«No sabe que va a morir joven, que no tiene tanto tiempo como cree. De momento, acaba de encontrar al amor de su vida y la muerte es lo último en lo que pensaría.»
Al empezar a trenzar, cada mechón parte de un lugar. Tiene su origen concreto en una parte de la cabeza, diferenciándose del resto. Poco a poco, se va entrelazando con los otros, creando giros y formas. Y con este baile, su esencia se va diluyendo con la de los demás, para acabar totalmente fundidos en un nuevo mechón.
Después de Tiene que ser aquí, y La extraña desaparición de Esme Lennox, esta es mi tercera incursión en el fascinante mundo de las historias de Maggie O’Farrell.
Y digo fascinante por esa facilidad para trenzar las historias sin generar una necesidad de avanzar hacia el final, de saber cómo se unen, porque cada una de ellas respira vida propia.
Fascinante también por esa capacidad tan suya de llegar a la esencia de sus personajes y mostrarnos, de una manera muy natural, cómo intentan conectar sus emociones con sus pensamientos y con su cuerpo. Qué sienten y cómo respiran todo lo que les sucede.

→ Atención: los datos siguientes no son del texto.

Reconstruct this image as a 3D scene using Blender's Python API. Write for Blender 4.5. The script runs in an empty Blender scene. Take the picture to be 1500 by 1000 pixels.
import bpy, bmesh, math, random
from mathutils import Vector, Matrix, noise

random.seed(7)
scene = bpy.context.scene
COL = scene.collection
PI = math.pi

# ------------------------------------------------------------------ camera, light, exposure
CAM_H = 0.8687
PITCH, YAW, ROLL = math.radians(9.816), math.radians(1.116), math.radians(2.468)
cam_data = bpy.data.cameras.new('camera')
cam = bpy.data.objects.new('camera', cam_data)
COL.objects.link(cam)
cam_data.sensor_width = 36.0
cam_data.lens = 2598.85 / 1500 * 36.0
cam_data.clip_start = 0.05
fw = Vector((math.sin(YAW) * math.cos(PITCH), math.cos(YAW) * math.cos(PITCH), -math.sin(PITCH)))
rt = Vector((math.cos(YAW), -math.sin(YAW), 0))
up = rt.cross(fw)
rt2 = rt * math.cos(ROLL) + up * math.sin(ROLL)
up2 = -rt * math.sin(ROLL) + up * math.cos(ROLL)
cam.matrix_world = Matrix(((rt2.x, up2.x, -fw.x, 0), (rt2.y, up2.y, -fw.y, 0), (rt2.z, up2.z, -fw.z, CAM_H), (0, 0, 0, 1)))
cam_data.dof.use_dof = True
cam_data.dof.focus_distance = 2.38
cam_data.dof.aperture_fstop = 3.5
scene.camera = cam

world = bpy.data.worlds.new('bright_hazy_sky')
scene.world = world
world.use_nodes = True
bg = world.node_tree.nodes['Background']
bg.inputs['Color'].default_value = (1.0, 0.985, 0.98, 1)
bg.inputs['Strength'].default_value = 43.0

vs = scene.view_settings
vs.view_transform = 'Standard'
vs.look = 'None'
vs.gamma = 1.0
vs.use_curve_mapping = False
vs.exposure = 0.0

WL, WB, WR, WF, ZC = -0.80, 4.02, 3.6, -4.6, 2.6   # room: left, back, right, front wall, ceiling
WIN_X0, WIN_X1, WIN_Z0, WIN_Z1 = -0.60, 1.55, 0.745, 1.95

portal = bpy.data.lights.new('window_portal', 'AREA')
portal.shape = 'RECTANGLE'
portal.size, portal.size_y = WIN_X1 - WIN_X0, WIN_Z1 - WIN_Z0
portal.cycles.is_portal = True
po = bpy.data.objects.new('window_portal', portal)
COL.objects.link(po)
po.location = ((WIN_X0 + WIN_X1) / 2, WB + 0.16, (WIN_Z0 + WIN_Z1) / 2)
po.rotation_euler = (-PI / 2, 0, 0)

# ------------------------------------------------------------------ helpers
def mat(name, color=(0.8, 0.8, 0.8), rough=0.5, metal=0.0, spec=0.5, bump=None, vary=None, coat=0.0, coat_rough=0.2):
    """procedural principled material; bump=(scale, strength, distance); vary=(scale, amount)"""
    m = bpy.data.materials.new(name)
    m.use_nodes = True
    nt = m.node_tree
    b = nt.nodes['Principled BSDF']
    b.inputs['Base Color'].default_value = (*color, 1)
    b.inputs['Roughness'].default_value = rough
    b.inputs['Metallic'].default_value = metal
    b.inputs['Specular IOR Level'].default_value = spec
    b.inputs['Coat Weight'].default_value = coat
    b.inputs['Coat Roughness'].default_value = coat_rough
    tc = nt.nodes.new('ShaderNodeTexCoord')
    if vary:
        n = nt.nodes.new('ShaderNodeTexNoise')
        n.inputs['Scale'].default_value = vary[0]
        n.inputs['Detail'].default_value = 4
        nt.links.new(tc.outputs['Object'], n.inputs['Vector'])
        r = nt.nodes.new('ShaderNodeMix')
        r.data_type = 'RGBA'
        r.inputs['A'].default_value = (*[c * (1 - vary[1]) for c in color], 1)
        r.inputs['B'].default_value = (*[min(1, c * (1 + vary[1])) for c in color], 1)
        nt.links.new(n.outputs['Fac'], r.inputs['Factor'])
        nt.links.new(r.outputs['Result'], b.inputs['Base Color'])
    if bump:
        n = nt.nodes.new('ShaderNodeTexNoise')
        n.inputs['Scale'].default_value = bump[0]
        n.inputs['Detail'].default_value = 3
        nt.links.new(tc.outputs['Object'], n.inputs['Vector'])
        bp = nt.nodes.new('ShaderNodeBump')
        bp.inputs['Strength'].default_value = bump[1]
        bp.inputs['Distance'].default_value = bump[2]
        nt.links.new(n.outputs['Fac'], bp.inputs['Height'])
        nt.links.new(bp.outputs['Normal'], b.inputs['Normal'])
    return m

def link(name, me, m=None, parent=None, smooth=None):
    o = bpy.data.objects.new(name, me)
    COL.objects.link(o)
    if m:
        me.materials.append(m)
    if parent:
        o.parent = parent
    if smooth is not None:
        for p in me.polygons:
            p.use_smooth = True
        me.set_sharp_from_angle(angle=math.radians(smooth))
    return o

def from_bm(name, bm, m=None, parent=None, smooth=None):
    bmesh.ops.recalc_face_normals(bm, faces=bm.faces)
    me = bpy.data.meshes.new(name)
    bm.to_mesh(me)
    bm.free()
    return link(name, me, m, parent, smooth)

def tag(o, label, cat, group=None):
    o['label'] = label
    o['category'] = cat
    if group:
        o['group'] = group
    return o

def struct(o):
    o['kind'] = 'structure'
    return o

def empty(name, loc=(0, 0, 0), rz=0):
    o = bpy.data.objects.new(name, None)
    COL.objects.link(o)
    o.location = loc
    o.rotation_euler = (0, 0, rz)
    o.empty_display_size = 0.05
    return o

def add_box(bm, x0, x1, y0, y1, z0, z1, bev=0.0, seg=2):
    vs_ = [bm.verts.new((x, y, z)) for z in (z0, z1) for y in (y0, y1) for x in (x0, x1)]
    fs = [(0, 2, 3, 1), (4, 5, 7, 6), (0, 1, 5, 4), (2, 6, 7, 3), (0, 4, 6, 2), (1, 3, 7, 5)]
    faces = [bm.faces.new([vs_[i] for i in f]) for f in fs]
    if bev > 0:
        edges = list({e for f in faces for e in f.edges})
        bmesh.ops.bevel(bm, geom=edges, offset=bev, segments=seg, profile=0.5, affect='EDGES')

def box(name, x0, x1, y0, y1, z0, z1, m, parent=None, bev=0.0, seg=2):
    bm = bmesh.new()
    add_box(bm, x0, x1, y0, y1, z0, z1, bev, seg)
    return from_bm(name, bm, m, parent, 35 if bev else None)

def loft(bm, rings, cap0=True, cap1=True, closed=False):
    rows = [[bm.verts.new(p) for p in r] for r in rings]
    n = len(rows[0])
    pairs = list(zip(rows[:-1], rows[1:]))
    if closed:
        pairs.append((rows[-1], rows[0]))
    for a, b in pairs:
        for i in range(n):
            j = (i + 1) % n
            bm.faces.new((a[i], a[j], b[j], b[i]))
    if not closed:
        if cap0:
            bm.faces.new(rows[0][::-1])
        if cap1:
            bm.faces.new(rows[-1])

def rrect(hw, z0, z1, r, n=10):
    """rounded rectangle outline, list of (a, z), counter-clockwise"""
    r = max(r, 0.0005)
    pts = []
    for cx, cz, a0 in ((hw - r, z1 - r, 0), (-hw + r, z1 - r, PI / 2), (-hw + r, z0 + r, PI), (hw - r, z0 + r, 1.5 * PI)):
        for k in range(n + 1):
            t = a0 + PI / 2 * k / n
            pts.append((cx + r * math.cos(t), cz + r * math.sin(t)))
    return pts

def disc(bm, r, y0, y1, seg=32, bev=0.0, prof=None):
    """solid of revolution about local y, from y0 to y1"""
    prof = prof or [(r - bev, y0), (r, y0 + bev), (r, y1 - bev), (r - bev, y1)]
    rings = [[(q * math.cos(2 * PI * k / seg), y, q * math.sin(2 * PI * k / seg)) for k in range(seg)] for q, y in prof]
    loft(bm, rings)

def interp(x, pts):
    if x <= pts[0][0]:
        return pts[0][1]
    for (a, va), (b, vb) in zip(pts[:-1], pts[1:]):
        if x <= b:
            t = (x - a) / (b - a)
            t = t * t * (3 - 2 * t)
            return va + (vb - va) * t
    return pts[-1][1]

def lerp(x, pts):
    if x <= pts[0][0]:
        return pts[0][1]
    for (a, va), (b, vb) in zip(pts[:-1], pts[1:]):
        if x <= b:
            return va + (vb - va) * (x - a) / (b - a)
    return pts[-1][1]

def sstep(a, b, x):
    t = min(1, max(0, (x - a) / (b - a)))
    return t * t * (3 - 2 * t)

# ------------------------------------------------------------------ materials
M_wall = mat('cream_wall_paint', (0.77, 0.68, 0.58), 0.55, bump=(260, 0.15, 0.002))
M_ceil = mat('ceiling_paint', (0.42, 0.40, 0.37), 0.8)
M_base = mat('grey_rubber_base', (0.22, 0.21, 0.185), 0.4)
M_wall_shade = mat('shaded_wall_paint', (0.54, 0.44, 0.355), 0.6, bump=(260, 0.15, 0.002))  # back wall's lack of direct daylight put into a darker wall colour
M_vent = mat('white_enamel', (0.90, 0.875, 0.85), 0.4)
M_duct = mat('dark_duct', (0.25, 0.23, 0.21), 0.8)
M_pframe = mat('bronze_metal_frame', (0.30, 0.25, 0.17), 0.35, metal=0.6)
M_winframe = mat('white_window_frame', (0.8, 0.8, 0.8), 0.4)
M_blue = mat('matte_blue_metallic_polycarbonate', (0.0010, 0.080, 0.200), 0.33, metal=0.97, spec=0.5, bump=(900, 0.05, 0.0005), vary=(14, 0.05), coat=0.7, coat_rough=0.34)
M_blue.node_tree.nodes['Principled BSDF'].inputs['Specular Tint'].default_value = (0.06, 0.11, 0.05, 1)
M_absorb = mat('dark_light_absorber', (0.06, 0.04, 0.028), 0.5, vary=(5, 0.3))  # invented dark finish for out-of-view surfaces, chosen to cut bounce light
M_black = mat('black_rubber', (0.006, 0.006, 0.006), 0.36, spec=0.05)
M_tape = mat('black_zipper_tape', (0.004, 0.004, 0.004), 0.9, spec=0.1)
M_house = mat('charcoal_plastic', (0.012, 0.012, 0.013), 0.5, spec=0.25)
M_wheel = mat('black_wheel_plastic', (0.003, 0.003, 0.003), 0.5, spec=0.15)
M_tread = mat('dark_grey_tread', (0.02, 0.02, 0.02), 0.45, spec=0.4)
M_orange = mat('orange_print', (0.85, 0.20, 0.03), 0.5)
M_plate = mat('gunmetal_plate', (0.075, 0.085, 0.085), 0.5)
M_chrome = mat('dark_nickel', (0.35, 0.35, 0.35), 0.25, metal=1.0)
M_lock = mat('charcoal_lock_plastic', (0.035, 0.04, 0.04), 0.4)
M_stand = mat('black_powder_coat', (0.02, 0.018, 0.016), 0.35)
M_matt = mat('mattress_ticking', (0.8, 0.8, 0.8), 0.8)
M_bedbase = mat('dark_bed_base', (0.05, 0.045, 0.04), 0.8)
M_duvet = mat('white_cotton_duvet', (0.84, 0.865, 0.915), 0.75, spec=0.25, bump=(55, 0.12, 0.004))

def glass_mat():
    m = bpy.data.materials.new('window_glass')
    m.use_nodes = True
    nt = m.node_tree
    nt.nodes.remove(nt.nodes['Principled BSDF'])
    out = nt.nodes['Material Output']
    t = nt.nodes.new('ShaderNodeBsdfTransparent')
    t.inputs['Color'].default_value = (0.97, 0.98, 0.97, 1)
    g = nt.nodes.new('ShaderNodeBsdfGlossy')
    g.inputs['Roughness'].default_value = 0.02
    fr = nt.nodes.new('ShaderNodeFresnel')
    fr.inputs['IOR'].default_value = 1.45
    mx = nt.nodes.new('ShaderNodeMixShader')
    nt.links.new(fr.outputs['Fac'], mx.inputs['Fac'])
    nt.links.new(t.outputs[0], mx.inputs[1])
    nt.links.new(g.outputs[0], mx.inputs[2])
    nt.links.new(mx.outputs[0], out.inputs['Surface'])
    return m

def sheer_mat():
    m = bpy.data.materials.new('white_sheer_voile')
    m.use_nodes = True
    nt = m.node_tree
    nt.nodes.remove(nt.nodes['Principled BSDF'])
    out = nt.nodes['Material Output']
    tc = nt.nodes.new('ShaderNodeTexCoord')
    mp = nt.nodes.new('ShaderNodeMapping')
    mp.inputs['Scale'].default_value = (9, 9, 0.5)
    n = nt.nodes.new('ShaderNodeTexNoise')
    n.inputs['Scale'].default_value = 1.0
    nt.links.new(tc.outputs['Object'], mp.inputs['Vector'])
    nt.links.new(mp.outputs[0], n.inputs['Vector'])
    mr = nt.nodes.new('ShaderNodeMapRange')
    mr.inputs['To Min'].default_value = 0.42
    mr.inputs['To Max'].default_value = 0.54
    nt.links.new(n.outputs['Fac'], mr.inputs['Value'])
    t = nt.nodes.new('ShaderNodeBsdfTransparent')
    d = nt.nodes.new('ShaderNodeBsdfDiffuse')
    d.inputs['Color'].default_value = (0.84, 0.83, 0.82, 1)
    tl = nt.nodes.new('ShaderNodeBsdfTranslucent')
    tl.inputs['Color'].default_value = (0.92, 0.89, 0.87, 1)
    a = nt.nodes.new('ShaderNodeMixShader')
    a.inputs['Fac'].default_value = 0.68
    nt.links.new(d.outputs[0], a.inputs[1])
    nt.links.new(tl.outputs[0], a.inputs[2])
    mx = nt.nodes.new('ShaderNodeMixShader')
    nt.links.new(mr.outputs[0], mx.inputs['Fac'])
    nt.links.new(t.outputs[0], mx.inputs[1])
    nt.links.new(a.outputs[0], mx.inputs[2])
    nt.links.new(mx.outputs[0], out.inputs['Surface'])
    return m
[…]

Todas las historias de Maggie O’Farrell tienen personajes que se salen de lo común. Pero sin duda, si hay alguien que nunca falta es esa mujer inconformista -y a veces excéntrica- que, de manera voluntaria, decide no formar parte de los estándares impuestos por la sociedad.
Aquí nos encontramos con la historia de Lexie, Alexandra, una chica rebelde que decide cambiar una predecible vida de pueblo para buscar emociones en la gran ciudad. Y las encuentra. Una mujer valiente, segura de sí misma, que no se deja debilitar por las circunstancias que le presenta la vida.
En esta trenza que es La primera mano que sostuvo la mía también tenemos a Elina, una mujer incapaz de recordar un parto que casi le quita la vida. Otra mujer valiente que debe hacer frente a una maternidad que le ha destrozado el cuerpo, dejándola sin fuerzas, y con un Norte algo desenfocado.
Y, por último, está Ted. Un padre que tiene pánico a la pérdida. Tanto, que empieza a padecer unas extrañas conexiones con antiguas memorias que no forman parte de sus recuerdos.
Porque las cosas, aunque las olvidemos, están.